When you’re lying on a couch, watching TV and eating snacks, your body is expending the lowest amount of energy it can.

And when you’re at the gym? Working out? Hard?

Your body is expending the lowest amount of energy it can.

That’s the finding of an intriguing new study from Simon Fraser University in Vancouver. Researchers are revealing that any time your body adjusts – to a new activity level or to any form of physical obstacle – it always picks the option that expends the least energy.

Couch potatoes of the world, rise up!

(Or stay right where you are. Apparently it doesn’t matter.)

SFU PhD candidate Jessica Selinger is part of a team that studied the ways people adjust when their normal walking is impeded by an outside limitation.

“What we found is that people will change really fundamental characteristics of their gait,” Selinger told Yahoo Canada.

“These are characteristics that you would have had over years and years of your life, for millions and millions of steps. And you’ll change those just to save a few per cent in energetic cost.”

Test subjects were fitted with an electronic exoskeleton on their legs. This enabled researchers to apply pressures at angles that made normal walking difficult.

“It just seems to be that this is an objective of our nervous system,” she explained.

“If you go out for a walk at lunchtime, you’re choosing to expend energy. But in the background, your nervous system has this internal goal of trying to find the cheapest or most economical way for you to do it.

“In essence, the way that burns the fewest calories.”

So even when you’re exercising, your body is actively conserving calories.
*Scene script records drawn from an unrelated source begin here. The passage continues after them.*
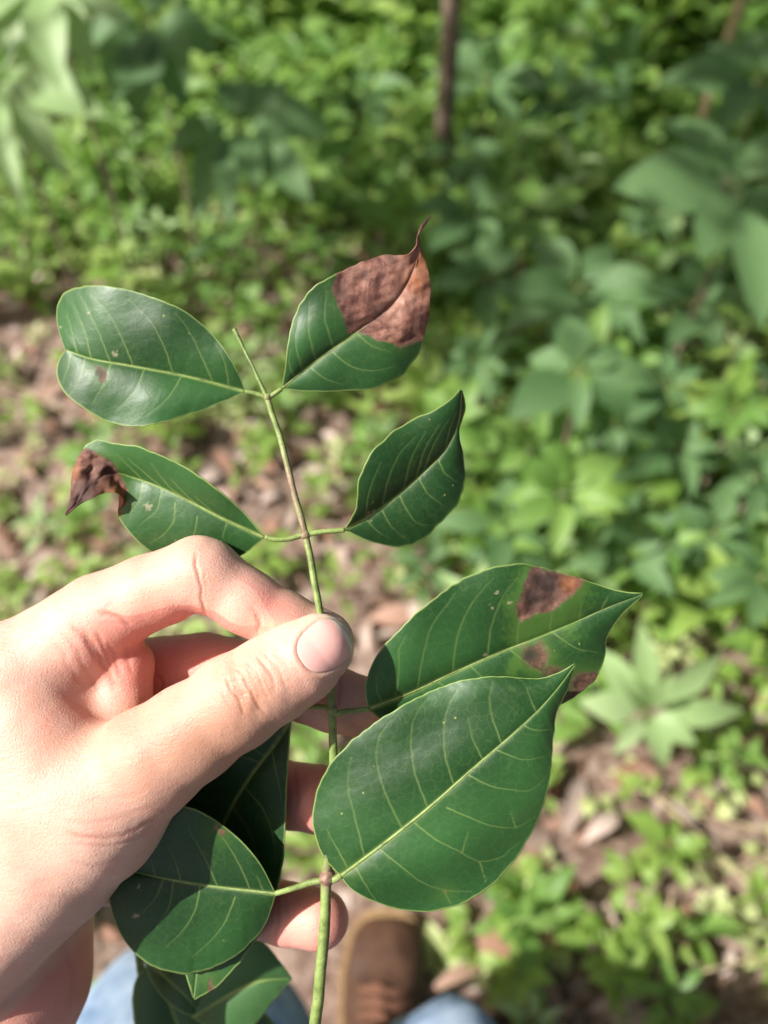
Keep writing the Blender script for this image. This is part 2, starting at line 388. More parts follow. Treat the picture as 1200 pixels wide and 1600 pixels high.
def surface_nets(h, lo, hi):
    n = [int((b-a)/h)+1 for a, b in zip(lo, hi)]; ax = [np.arange(k)*h+a for k, a in zip(n, lo)]
    c = 4; cn = [(k+c-1)//c+1 for k in n]; cax = [np.arange(k)*h*c+a for k, a in zip(cn, lo)]
    G = np.stack(np.meshgrid(*cax, indexing='ij'), -1).reshape(-1, 3); cd = sdf(G).reshape(cn)
    rep = cd.repeat(c, 0).repeat(c, 1).repeat(c, 2)
    off = c//2; rep = np.pad(rep, ((off, 0),)*3, mode='edge')[:n[0], :n[1], :n[2]]
    D = np.where(rep < 0, -99, 99).astype(np.float32); msk = np.abs(rep) < h*c*2.2
    I = np.argwhere(msk); Pp = I*h+np.array(lo); D[msk] = sdf(Pp)
    S = D < 0; m = [k-1 for k in n]
    acc = np.zeros((*m, 3), np.float32); cnt = np.zeros(m, np.float32)
    idx = np.indices(n).astype(np.float32)
    for axis in range(3):
        sl0 = [slice(None)]*3; sl1 = [slice(None)]*3; sl0[axis] = slice(0, -1); sl1[axis] = slice(1, None)
        a, b = D[tuple(sl0)], D[tuple(sl1)]; cr = (a < 0) != (b < 0)
        t = np.where(cr, a/(a-b+1e-20), 0)
        pos = np.stack([idx[q][tuple(sl0)] for q in range(3)], -1); pos[..., axis] += t; pos *= cr[..., None]
        o = [q for q in range(3) if q != axis]
        for i in (0, 1):
            for j in (0, 1):
                s = [slice(None)]*3; s[o[0]] = slice(i, i+m[o[0]]); s[o[1]] = slice(j, j+m[o[1]])
                acc += pos[tuple(s)]; cnt += cr[tuple(s)]
    act = cnt > 0; V = acc[act]/cnt[act][:, None]*h+np.array(lo); vid = -np.ones(m, int); vid[act] = np.arange(act.sum())
    F = []
    for axis in range(3):
        sl0 = [slice(None)]*3; sl1 = [slice(None)]*3; sl0[axis] = slice(0, -1); sl1[axis] = slice(1, None)
        a, b = S[tuple(sl0)], S[tuple(sl1)]; e = np.argwhere(a != b); o = [q for q in range(3) if q != axis]
        e = e[(e[:, o[0]] > 0) & (e[:, o[1]] > 0) & (e[:, o[0]] < m[o[0]]) & (e[:, o[1]] < m[o[1]])]
        def at(di, dj):
            k = e.copy(); k[:, o[0]] -= di; k[:, o[1]] -= dj; return vid[k[:, 0], k[:, 1], k[:, 2]]
        q = np.stack([at(1, 1), at(0, 1), at(0, 0), at(1, 0)], 1)
        flip = a[e[:, 0], e[:, 1], e[:, 2]]
        if axis == 1: flip = ~flip
        q[~flip] = q[~flip][:, ::-1]; F.append(q)
    return V, np.vstack(F)
def grad(P, e=1.5):
    g = np.stack([sdf(P+np.eye(3)[i]*e)-sdf(P-np.eye(3)[i]*e) for i in range(3)], 1); return g/(np.linalg.norm(g, axis=1)[:, None]+1e-9)
def uv_of(P): k = FPX/(FPX+P[:, 2]); return np.stack([P[:, 0]*k+600, 800-P[:, 1]*k], 1)

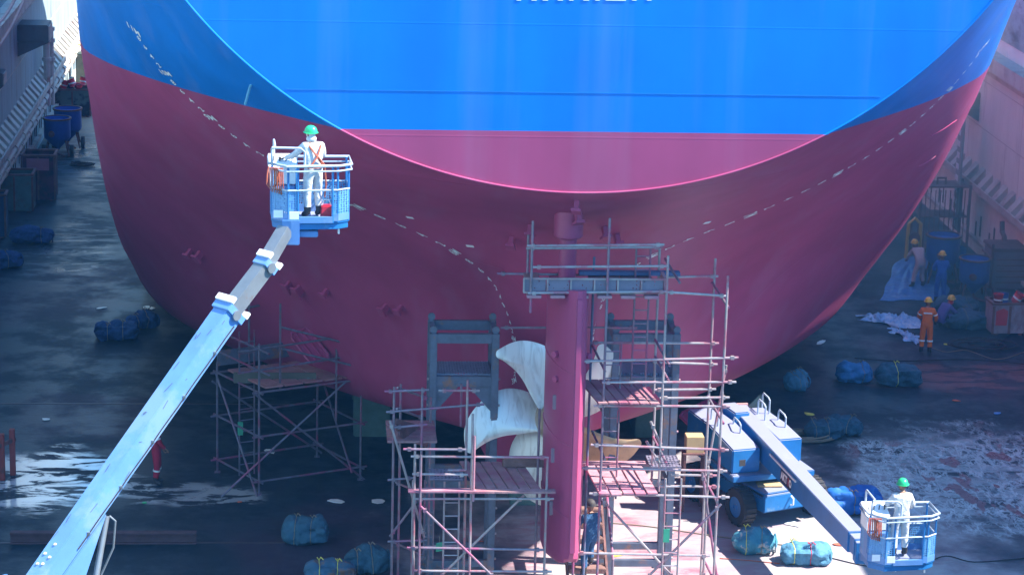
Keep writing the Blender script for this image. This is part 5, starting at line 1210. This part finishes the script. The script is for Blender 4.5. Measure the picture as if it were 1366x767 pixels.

“It’s not the greatest news for you if you’re exercising specifically just to lose weight, because the nervous system is working against you in some senses,” said Selinger.

“But if you’re training for a marathon or trying to win a race, this is a good thing because you don’t have to worry about finding the most economical way to move. Your body is doing that for you, saving you some energy so you’ll have it for the final push in a race.”

Does this mean our bodies are inherently lazy? That we always try to do as little as possible?

“I personally prefer the word ‘efficient',” she said.

“We can make conscious choices to counteract any laziness that we may have, but as we do, our nervous system is making us really efficient, which is typically a good thing.”

Selinger found herself amazed with the level of efficiency her team uncovered.

“If we think about our prehistoric ancestors, they didn’t necessarily have the calories available to them that a lot of us have today. This could have been a really important adaptation of the nervous system, to help stave off starvation.”